Adalah kebiasaan saya setiap anak-anak pulang sekolah selalu menanyakan apa saja kegiatan mereka seharian di sekolah tadi. Seperti beberapa waktu lalu, salah satu cerita anak lelaki saya tentang ketika dia belajar menulis.
“Ummi, tadi saya disuruh nulis nama-nama keluargaku.”
“Oh iya? Terus Fatih tulis apa?”
“Ya saya tulis : nama saya abang (maksudnya di bagian nama ayah), nama saya hani (maksudnya di bagian nama ibu), nama saya kakak (maksudnya di bagian nama saudara). Begitu…”

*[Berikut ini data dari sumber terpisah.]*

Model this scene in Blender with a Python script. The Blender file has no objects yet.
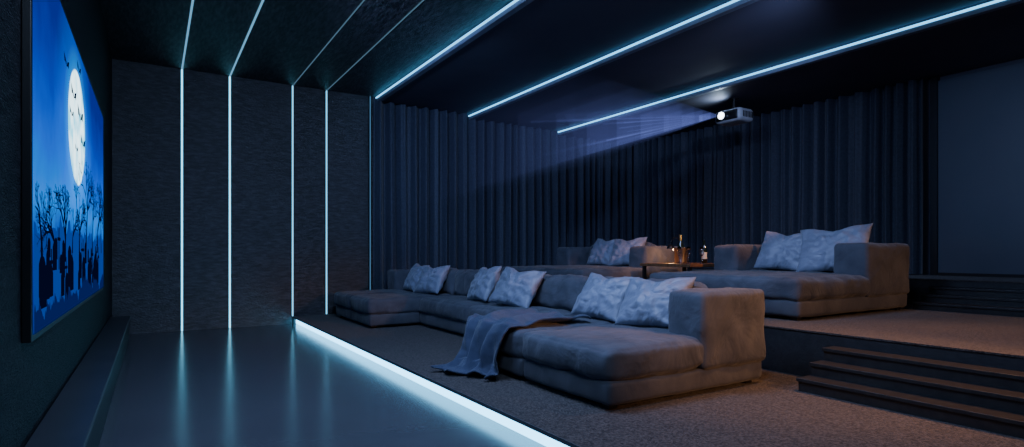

Saya hanya bisa bengong mendengar penjelasan anak saya. What?! Aduh naaakk itu sih bukan NAMA tapi panggilan akrab. Saya memanggil suami “abang”. Suami memanggil saya ~honey~ (ehm!). Dan si sulung kami panggil ~kakak~. Ya ampun…. Padahal pada kesempatan lain sebelum peristiwa ini terjadi anak saya sudah pernah bertanya begini, “Ummi kenapa Ummi panggil abi ‘abang’?” Dan pada waktu itu saya sudah berusaha menjelaskan bahwa yang boleh panggil ‘abang’ hanya saya saja, anak-anak tidak boleh.
Hmmm ternyata dia masih belum paham juga rupanya.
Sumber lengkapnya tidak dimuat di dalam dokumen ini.